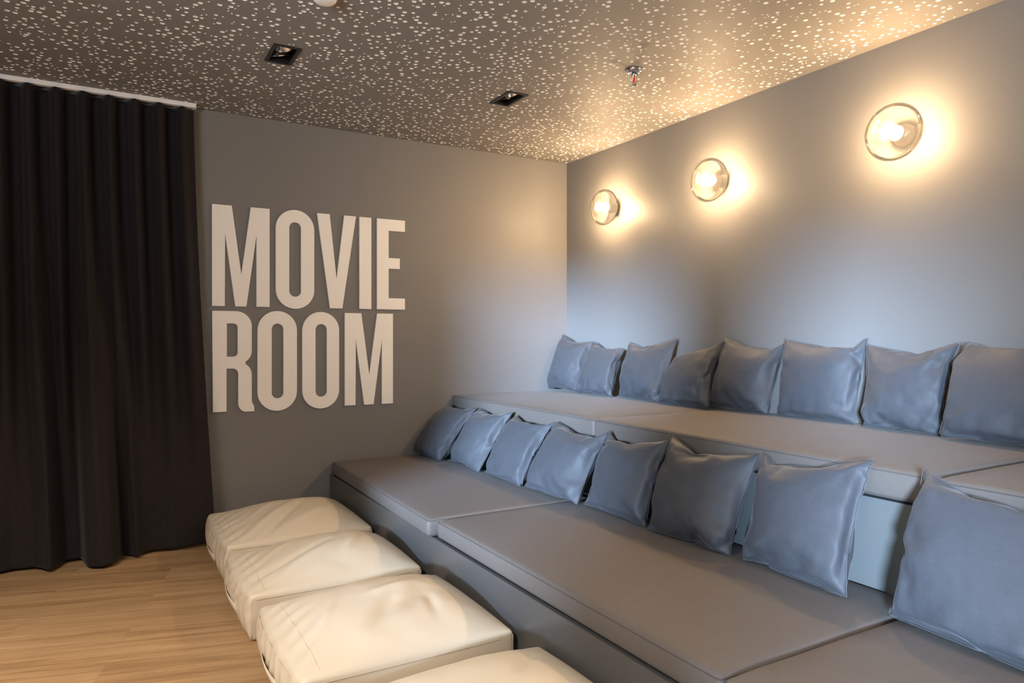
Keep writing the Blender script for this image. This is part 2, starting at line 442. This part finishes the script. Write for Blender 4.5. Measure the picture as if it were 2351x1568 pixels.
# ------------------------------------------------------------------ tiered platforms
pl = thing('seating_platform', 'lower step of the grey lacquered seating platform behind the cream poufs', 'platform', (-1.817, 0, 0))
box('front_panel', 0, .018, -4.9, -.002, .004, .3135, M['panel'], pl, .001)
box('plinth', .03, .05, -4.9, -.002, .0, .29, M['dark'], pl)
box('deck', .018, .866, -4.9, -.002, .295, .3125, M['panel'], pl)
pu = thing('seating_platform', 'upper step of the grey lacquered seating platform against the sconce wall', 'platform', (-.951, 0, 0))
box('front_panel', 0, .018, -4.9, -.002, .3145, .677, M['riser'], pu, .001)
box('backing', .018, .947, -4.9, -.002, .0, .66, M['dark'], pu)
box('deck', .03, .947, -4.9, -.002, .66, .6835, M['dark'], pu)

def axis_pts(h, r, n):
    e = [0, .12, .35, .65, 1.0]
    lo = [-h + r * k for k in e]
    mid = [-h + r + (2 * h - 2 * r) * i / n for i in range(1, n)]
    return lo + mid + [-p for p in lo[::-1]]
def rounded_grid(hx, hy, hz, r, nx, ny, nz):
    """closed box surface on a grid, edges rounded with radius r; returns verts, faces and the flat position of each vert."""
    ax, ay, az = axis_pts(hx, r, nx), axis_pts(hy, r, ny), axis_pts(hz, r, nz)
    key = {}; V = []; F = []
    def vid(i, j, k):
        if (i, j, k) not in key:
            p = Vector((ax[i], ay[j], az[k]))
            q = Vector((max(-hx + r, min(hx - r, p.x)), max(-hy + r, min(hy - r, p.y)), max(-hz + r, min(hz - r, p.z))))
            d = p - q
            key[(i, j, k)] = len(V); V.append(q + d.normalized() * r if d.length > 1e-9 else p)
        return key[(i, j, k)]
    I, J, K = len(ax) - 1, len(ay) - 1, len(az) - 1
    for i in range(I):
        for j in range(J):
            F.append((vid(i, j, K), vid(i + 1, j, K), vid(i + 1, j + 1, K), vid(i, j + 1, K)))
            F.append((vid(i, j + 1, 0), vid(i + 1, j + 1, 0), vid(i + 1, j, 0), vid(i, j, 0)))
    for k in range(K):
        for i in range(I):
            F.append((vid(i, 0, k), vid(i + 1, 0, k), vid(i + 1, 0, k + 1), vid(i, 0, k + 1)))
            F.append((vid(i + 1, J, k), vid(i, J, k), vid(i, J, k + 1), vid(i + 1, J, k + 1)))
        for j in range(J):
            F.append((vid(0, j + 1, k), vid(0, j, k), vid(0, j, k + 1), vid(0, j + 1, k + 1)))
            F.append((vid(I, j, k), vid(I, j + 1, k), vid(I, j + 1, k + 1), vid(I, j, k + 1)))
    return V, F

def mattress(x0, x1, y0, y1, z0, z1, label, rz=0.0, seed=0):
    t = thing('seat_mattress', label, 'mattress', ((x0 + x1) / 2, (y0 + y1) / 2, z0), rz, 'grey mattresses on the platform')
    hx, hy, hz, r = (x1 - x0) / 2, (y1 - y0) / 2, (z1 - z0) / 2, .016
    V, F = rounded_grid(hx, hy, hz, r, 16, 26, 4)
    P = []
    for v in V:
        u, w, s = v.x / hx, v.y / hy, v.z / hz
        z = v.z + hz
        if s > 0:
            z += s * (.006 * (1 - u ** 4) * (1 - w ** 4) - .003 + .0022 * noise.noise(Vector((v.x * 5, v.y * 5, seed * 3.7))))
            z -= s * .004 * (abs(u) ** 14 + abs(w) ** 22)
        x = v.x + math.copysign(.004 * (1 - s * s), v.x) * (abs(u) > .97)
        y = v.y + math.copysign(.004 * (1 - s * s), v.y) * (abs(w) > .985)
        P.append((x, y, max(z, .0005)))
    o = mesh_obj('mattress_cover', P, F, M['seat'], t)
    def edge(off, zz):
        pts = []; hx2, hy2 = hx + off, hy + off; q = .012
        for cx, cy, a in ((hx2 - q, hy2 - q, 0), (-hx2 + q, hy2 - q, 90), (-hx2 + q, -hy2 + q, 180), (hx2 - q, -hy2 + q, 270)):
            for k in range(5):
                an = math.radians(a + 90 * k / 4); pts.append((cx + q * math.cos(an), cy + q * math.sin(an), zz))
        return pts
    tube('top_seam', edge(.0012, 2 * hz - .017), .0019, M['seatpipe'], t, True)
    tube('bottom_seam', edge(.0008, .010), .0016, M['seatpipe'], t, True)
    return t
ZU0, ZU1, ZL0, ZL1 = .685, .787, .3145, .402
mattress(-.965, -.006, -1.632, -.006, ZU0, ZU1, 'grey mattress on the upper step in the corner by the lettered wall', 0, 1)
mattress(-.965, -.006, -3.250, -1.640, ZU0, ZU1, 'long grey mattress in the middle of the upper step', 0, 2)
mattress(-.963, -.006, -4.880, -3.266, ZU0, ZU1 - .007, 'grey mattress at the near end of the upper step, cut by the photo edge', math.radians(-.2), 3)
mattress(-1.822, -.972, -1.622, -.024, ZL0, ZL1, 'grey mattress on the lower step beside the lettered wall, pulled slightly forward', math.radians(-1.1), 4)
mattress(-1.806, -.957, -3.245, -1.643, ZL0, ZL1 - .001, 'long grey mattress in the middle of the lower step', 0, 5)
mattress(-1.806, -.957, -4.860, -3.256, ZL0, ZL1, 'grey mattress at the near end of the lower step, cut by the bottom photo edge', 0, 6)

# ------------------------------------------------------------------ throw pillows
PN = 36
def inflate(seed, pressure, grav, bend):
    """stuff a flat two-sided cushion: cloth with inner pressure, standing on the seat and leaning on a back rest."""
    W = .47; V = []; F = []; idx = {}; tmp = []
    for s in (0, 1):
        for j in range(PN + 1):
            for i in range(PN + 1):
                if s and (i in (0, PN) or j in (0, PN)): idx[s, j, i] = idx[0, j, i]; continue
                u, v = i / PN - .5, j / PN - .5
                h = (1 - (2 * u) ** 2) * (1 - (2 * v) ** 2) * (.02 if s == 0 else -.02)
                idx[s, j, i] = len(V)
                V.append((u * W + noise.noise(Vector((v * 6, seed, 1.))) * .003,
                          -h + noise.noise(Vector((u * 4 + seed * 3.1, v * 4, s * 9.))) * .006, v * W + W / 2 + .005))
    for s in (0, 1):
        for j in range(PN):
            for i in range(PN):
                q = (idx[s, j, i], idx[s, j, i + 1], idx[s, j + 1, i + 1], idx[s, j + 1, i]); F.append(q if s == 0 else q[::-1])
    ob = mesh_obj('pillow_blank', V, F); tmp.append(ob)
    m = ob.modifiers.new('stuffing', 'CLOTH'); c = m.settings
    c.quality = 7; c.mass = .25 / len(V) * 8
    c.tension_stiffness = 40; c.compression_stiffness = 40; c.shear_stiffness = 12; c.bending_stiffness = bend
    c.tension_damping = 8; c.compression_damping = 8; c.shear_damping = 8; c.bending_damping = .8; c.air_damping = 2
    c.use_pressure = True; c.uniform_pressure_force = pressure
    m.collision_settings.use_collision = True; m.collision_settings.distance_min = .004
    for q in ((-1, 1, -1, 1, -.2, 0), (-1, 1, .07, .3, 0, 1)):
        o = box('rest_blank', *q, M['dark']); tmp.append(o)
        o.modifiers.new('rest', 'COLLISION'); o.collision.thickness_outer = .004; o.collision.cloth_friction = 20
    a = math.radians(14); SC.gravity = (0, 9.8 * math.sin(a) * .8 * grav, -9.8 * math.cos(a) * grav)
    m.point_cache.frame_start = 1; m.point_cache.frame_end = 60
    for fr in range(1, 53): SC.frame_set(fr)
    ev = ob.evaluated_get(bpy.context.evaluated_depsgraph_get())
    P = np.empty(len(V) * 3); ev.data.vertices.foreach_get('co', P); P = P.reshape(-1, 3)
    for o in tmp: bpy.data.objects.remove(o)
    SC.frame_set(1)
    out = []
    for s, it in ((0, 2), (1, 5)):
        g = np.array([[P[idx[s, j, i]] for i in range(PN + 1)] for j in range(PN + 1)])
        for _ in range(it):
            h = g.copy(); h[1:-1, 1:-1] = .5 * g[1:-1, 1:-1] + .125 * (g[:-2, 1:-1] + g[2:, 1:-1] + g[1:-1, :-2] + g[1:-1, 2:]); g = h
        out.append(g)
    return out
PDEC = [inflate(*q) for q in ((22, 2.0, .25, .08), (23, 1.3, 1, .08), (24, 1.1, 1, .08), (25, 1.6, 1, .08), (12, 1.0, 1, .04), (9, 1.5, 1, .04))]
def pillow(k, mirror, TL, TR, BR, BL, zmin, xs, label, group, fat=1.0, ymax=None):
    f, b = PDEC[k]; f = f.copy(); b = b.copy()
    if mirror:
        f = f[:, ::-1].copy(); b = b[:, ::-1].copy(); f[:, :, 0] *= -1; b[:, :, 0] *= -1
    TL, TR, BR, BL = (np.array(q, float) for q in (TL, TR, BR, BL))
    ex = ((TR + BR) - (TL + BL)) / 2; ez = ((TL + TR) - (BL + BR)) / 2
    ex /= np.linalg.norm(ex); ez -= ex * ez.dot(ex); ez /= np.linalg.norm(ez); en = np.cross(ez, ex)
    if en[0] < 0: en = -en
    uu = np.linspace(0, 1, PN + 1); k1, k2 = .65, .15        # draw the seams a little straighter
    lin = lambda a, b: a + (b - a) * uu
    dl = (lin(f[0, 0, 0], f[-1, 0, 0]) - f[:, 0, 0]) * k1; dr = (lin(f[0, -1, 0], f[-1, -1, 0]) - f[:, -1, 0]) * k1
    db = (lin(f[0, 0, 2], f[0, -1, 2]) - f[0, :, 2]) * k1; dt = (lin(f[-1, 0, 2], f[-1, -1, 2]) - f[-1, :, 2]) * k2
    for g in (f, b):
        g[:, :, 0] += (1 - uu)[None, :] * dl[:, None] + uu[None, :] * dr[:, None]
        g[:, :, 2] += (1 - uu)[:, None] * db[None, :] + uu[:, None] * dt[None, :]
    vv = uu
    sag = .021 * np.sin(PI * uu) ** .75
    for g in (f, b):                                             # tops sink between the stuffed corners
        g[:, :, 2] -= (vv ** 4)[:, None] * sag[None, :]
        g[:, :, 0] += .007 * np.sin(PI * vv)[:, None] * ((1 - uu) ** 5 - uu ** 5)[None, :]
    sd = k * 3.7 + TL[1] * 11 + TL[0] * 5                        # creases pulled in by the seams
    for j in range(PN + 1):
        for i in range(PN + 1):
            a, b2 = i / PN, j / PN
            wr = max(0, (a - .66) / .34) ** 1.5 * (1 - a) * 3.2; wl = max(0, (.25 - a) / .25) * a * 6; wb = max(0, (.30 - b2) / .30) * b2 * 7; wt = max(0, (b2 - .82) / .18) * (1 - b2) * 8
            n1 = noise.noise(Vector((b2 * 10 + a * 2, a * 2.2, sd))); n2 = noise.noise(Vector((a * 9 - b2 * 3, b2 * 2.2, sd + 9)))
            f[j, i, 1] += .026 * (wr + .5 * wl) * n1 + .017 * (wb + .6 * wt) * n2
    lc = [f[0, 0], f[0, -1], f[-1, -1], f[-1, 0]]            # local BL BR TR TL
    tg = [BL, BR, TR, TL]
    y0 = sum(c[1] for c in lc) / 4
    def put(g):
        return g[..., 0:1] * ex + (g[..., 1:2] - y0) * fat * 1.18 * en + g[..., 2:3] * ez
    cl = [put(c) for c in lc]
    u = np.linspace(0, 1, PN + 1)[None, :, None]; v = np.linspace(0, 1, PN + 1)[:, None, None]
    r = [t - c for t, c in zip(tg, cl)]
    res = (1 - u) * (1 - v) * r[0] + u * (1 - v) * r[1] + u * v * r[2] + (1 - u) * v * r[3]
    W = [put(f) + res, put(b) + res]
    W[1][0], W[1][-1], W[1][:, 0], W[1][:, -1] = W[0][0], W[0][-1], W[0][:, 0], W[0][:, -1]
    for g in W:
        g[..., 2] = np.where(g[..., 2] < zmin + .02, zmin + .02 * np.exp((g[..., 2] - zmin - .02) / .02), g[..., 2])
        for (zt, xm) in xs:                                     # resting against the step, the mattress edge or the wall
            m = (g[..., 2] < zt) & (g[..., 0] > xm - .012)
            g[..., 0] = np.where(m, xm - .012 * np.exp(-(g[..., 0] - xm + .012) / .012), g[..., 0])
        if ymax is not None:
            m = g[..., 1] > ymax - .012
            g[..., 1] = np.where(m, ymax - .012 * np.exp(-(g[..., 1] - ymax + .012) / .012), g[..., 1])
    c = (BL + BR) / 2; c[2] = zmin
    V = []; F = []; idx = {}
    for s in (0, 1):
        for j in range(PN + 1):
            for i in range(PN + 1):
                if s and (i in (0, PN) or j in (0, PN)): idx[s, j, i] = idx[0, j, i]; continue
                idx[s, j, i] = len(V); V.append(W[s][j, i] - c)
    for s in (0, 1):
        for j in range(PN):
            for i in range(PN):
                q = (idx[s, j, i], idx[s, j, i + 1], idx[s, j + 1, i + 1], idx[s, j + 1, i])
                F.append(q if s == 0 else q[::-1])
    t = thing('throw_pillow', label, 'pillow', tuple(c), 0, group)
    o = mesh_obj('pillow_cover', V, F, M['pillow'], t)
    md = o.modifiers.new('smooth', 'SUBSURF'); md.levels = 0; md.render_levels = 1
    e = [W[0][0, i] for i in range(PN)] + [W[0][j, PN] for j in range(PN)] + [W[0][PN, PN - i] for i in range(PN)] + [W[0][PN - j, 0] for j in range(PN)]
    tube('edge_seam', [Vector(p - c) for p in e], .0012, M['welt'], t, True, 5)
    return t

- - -

Exactly as written, please give again the lines from the beginning of the listing through the line containing "box('deck', .03, .947, -4.9, -.002, .66, .6835, M['dark'], pu)", inclusive, without any pictures.

Keep writing the Blender script for this image. This is part 2, starting at line 442. This part finishes the script. Write for Blender 4.5. Measure the picture as if it were 2351x1568 pixels.
# ------------------------------------------------------------------ tiered platforms
pl = thing('seating_platform', 'lower step of the grey lacquered seating platform behind the cream poufs', 'platform', (-1.817, 0, 0))
box('front_panel', 0, .018, -4.9, -.002, .004, .3135, M['panel'], pl, .001)
box('plinth', .03, .05, -4.9, -.002, .0, .29, M['dark'], pl)
box('deck', .018, .866, -4.9, -.002, .295, .3125, M['panel'], pl)
pu = thing('seating_platform', 'upper step of the grey lacquered seating platform against the sconce wall', 'platform', (-.951, 0, 0))
box('front_panel', 0, .018, -4.9, -.002, .3145, .677, M['riser'], pu, .001)
box('backing', .018, .947, -4.9, -.002, .0, .66, M['dark'], pu)
box('deck', .03, .947, -4.9, -.002, .66, .6835, M['dark'], pu)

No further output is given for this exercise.